スレイヤーズりーでぃんぐ ネタバレ感想 追加 その1

 スレイヤーズりーでぃんぐはネタの宝庫。神坂先生インタビューからどんどん考察・妄想が膨らむぞ!ってことで、補足編いってみます。今回はスレイヤーズEVOLUTION-R8話のネタバレを含む内容です。未見の方はご注意を。ということで以下、ネタバレ話。


 怒涛に明かされた裏設定。さらっとズーマの過去についても触れられていました。周知の通り、ズーマの過去については「原作では明かされなかった設定」としてアニメスタッフの手に委ねられたことが昨年のアニメ放送前から告知されていて、スレイヤーズEVOLUTION-Rの目玉の一つでした。そのズーマの過去は8話で描かれました。りーでぃんぐでは明かされたのは「ズーマがグレたのは妻を野盗に殺された復讐心がゆがんで拡大していったため」という内容。この内容をベースにアニメズーマの過去が構成されたのは間違いないんだろうけど・・・細かいところはどこまでが神坂先生が考えていた設定で、どこからがアニメ用設定なのか?
 殺されてしまった経緯・・・先代が阿漕でとばっちりを受けた、というところは原作設定かも。阿漕な先代の存在は原作でもほのめかされているので。具体的な殺され方、といいますか、「目の前で奥さんが少しずつ弱っていくのを見ていることしか出来なかった」という描写はビジュアル的インパクトを重視していたと思うので、アニメという媒体用に考え出された過去かな、と思います。「仇の盗賊たちがサイラーグの戦いで命を落とした」「リナを殺すために暗殺者になった」もアニメオリジナルの設定かな。

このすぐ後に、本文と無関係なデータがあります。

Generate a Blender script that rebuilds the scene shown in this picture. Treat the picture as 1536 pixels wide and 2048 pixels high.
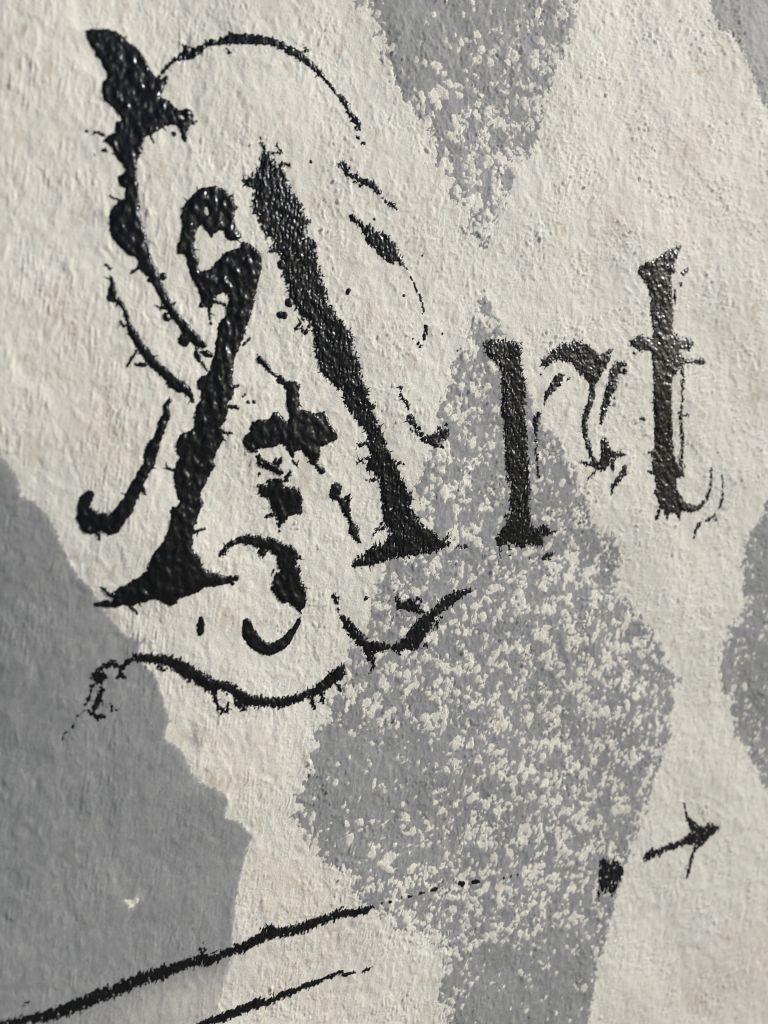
import bpy, math, random
import numpy as np
from mathutils import Matrix, Vector

for o in list(bpy.data.objects):
    bpy.data.objects.remove(o)
SC = bpy.context.scene
COL = SC.collection
R = math.radians

# ------------------------------------------------------------------ camera
# The wall is the plane y = 0 (x to the right along it, z up, the viewer at y < 0).
PXM = 0.00025                 # metres of wall per photo pixel at the picture centre
FPX = 1540.0                  # focal length in photo pixels
CX, CY = 768.0, 1024.0
DIST = FPX * PXM
WZ = 1.45                     # height of the picture centre above the ground

def nrm(a):
    a = np.asarray(a, float)
    return a / np.linalg.norm(a)

D1 = nrm((3232, -424, 1540))                      # wall "right", in camera axes (x right, y down, z ahead)
D2 = np.array((.078, 1.0, .112)); D2 = nrm(D2 - D1 * D2.dot(D1))   # wall "down"
UPW = -D2
NRM = np.cross(D1, D2)                            # into the wall
if NRM[2] < 0: NRM = -NRM
FLIP = np.array((1, -1, -1.0))
XW, ZW, YW = D1 * FLIP, UPW * FLIP, NRM * FLIP
RW = np.array((XW, YW, ZW))                       # camera -> world rotation
P0 = np.array((0, 0, -DIST))
CAM_LOC = -RW @ P0 + np.array((0, 0, WZ))

cam_d = bpy.data.cameras.new('camera')
cam = bpy.data.objects.new('camera', cam_d); COL.objects.link(cam)
m4 = Matrix.Identity(4)
for i in range(3):
    for j in range(3):
        m4[i][j] = RW[i][j]
    m4[i][3] = CAM_LOC[i]
cam.matrix_world = m4
cam_d.sensor_fit = 'VERTICAL'
cam_d.sensor_height = 36.0
cam_d.lens = FPX / 2048 * 36.0
cam_d.clip_start = 0.01
cam_d.clip_end = 200
cam_d.dof.use_dof = True
SC.camera = cam

def px2wall(x, y):
    """photo pixel -> (u, v) metres on the wall plane (u right, v up, relative to the picture centre)"""
    d = np.array(((x - CX) / FPX, (y - CY) / FPX, 1.0))
    c = np.array((0, 0, DIST))
    t = NRM.dot(c) / NRM.dot(d)
    p = d * t - c
    return p.dot(D1), p.dot(UPW)

def wall2px(u, v):
    X = u * D1[0] + v * UPW[0]; Y = u * D1[1] + v * UPW[1]; Z = DIST + u * D1[2] + v * UPW[2]
    return CX + FPX * X / Z, CY + FPX * Y / Z

def depth_at(x, y):
    u, v = px2wall(x, y)
    return DIST + u * D1[2] + v * UPW[2]

def scale_at(x, y):
    """metres of wall per photo pixel near (x, y)"""
    a = np.array(px2wall(x - 2, y)); b = np.array(px2wall(x + 2, y))
    c = np.array(px2wall(x, y - 2)); d = np.array(px2wall(x, y + 2))
    e, f = (b - a) / 4, (d - c) / 4
    return math.sqrt(abs(e[0] * f[1] - e[1] * f[0]))

cam_d.dof.focus_distance = depth_at(860, 900)
cam_d.dof.aperture_fstop = 4.4

# ------------------------------------------------------------------ light
SUN_E, SUN_A = R(27), R(28)          # angle off the wall, angle above horizontal seen along the wall
L = Vector((math.cos(SUN_E) * math.cos(SUN_A), -math.sin(SUN_E), math.cos(SUN_E) * math.sin(SUN_A)))
sun_d = bpy.data.lights.new('sun', 'SUN')
sun_d.energy = 2.3
sun_d.angle = R(4)
sun_d.color = (1.0, .985, .965)
sun = bpy.data.objects.new('sun', sun_d); COL.objects.link(sun)
sun.rotation_euler = L.to_track_quat('Z', 'Y').to_euler()
sun.location = (2, -3, 3)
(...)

 ・・・ん・・・?まてよ・・・?「復讐心がゆがんで拡大」・・・。この書き方だと、ズーマの行動の裏には常に復讐心があったようにも取れる。6巻で再登場してリナを狙ったのは「狙った獲物は逃がさないというプロの暗殺者のプライド」だとリナは思っていたようだけど・・・よくよく考えてみたらいくらプロ意識が高くても、プライドのためだけに魔族と融合・・・すなわち人間をやめるのか?という疑問も残る。そこには追い詰められるだけの理由があった。それが「妻を野盗に殺された復讐心がゆがんで拡大」だとすると・・・原作ズーマも初戦の前からリナに恨みを抱いていたんじゃないんですかね?妻を殺したのは「野盗」。「野盗」ならリナはいつもしばいてるわけで・・・。先に殺ってしまったのか・・・?ズーマの仇を・・・。もしくはズーマは仇の盗賊を見つけることができず、やり場のない怒りを抱えた。「依頼人の存在」というオブラートに包まれているのをいい事に、盗賊を倒して回っているリナへのゆがんだ復讐心が拡大してしまった、とか?・・・ファンクラブ会報とかでもう一歩踏み込んだ真相の暴露が期待されますw
 神坂先生がズーマの裏設定を作中では謎のままにしたのは「あの場でズーマがその辺のことをいきなり語りだすのは嘘だと思ったから」だそうで。確かに・・・あのリナと対峙した場でいきなり「昔妻を野盗に殺されて・・・」という過去を語りだす、というのは不自然です。それもなにやら複雑な心中のようですし。その辺りは謎のままにして、アベルを思って敗れるという形で「実は人間としての心を持っていた」という余韻だけを残したのは正解でしょう。
 逆に「語られなかった過去を明かす」というアプローチから迫ったEVO-R8話は見せ方うまかったな、と思います。ラドックが息子のアベルに語って聞かせる。その過去はビジュアル的に強烈なインパクトがあり、短い描写ながら視聴者の同情を得るのに充分な内容だった。そして、それを偶然リナが聞いてしまう点もうまい。私は最初に「ズーマの過去が明かされる」と聞いたとき、てっきりズーマの回想シーンとして描かれるのかな、と思っていました。だけど、やっぱり「リナが知る」というのは重要なんですよね。リナは視聴者の視点を担う存在なので、ズーマの過去がリナは知らなくて視聴者だけが知っている情報では、後半のリナとズーマが対峙するシーンで見ている側がリナとシンクロできないですもん。
 さて、原作では描かれなかった「妻を野盗に殺された復讐心がゆがんで拡大していった」というズーマの過去。これに再びスポットを当て、じっくり描いたのが2部であり、ルークなのかな、と思いました。2部はスレイヤーズとは別の話用に考えていた物語、ということなので違うかも知れないけど、着眼点として神坂先生の中で繋がるものがあったのかも・・・。